Exercise — Only the lines from the one with "Recreate this scene" through the one with "SC.camera = cam" are to be restated, word for word, with both of them included.
--- begin Exercise inputs ---
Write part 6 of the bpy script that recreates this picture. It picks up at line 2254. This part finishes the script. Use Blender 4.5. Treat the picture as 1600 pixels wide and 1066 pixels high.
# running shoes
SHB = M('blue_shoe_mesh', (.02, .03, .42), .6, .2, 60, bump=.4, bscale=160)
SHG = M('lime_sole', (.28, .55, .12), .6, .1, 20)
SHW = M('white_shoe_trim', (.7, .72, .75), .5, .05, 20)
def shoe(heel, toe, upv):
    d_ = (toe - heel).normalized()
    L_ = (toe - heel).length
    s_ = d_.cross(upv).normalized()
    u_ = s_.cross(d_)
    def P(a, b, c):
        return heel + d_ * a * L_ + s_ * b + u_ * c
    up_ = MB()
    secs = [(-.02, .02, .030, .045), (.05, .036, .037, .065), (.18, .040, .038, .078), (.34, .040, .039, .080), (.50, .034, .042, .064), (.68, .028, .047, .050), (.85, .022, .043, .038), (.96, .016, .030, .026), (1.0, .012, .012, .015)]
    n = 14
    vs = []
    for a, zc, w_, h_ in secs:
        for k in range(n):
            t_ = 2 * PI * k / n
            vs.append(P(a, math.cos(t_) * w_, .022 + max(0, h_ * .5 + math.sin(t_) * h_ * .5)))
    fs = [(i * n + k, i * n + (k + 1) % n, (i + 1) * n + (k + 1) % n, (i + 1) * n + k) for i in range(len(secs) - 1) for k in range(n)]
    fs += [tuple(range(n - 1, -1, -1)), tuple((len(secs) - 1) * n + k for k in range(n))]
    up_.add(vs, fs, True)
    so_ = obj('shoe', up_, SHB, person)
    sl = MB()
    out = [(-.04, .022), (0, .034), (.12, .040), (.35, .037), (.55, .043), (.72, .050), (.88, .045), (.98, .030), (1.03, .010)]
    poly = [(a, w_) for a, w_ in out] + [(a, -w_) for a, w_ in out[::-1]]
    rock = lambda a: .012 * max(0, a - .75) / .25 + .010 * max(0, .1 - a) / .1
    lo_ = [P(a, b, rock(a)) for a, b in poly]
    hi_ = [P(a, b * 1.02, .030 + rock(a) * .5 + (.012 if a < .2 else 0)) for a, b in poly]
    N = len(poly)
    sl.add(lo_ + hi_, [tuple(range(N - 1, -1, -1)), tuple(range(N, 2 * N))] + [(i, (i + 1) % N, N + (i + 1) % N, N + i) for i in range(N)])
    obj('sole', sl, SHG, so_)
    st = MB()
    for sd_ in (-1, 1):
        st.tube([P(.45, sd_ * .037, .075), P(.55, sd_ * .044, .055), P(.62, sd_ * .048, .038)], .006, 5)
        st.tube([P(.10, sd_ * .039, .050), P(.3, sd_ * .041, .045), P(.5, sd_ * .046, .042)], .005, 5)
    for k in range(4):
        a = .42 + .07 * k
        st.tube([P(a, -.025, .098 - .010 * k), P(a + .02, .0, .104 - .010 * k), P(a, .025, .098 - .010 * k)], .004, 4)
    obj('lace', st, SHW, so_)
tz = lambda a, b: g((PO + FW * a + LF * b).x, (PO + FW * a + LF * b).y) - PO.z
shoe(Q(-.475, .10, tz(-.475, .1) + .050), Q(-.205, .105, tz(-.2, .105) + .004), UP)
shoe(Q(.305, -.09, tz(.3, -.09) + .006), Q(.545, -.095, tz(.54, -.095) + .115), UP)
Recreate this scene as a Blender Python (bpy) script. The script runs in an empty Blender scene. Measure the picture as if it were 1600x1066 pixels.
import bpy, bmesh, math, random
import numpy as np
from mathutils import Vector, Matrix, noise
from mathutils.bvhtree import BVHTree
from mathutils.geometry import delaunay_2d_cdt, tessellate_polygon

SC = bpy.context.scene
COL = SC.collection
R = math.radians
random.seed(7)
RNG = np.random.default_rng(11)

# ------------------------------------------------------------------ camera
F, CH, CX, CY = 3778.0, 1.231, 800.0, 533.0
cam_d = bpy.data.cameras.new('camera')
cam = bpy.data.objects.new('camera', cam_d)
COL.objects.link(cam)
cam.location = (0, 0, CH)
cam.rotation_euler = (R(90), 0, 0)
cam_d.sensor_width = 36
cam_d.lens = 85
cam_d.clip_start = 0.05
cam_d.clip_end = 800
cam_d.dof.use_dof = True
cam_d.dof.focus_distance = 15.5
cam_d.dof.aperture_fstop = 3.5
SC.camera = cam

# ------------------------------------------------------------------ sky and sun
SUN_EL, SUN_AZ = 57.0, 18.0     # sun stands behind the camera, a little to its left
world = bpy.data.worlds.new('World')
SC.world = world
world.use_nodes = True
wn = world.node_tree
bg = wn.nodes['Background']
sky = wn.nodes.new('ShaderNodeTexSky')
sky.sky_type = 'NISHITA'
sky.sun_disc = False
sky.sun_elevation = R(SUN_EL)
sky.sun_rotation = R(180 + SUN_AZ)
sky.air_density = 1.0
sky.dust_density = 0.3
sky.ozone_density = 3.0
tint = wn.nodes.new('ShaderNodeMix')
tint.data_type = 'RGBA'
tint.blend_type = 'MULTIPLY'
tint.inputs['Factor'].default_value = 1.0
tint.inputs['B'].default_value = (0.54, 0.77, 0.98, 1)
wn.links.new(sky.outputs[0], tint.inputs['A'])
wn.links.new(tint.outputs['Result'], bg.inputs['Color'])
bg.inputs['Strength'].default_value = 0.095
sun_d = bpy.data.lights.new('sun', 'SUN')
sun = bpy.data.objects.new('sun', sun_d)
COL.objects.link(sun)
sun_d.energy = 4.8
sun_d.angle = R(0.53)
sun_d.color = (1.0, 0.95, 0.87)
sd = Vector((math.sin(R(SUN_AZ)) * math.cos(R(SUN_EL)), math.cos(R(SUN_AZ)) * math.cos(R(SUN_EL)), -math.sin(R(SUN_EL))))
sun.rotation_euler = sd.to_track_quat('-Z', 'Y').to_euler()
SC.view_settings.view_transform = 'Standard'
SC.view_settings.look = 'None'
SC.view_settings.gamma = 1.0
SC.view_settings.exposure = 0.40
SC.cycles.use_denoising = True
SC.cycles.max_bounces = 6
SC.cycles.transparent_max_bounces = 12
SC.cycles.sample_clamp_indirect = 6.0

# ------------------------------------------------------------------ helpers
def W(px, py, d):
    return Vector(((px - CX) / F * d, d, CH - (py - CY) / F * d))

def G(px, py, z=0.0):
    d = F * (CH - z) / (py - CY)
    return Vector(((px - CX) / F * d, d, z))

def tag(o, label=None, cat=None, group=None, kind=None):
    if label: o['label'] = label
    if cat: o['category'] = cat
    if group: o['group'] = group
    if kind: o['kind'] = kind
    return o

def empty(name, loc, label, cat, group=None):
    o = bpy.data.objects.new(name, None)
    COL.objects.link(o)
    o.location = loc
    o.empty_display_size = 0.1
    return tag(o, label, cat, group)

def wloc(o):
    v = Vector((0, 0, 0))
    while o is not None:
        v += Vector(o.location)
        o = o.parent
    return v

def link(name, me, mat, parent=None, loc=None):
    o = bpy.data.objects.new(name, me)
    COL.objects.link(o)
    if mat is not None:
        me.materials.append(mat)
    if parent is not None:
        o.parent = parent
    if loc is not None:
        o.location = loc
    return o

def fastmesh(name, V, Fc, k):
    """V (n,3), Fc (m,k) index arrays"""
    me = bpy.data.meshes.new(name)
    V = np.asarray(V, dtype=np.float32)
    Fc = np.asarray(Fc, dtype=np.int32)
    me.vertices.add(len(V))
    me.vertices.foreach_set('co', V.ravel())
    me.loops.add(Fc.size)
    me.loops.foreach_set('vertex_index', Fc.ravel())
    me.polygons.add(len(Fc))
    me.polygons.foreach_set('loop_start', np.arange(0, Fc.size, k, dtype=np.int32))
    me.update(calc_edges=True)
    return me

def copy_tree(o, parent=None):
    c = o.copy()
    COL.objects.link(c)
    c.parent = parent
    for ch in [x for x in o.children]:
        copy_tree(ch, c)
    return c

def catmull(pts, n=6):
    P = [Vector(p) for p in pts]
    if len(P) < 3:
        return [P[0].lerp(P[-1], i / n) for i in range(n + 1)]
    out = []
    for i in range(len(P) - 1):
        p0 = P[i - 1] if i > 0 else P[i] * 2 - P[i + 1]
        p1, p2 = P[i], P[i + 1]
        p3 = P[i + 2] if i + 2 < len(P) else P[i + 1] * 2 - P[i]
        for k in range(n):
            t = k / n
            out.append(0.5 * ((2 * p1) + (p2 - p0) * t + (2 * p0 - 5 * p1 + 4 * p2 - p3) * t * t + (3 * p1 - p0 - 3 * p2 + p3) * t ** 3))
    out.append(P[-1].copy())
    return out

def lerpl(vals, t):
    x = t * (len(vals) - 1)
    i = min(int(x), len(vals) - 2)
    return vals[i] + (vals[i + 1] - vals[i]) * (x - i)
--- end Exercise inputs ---
Answer for this exercise —
Recreate this scene as a Blender Python (bpy) script. The script runs in an empty Blender scene. Measure the picture as if it were 1600x1066 pixels.
import bpy, bmesh, math, random
import numpy as np
from mathutils import Vector, Matrix, noise
from mathutils.bvhtree import BVHTree
from mathutils.geometry import delaunay_2d_cdt, tessellate_polygon

SC = bpy.context.scene
COL = SC.collection
R = math.radians
random.seed(7)
RNG = np.random.default_rng(11)

# ------------------------------------------------------------------ camera
F, CH, CX, CY = 3778.0, 1.231, 800.0, 533.0
cam_d = bpy.data.cameras.new('camera')
cam = bpy.data.objects.new('camera', cam_d)
COL.objects.link(cam)
cam.location = (0, 0, CH)
cam.rotation_euler = (R(90), 0, 0)
cam_d.sensor_width = 36
cam_d.lens = 85
cam_d.clip_start = 0.05
cam_d.clip_end = 800
cam_d.dof.use_dof = True
cam_d.dof.focus_distance = 15.5
cam_d.dof.aperture_fstop = 3.5
SC.camera = cam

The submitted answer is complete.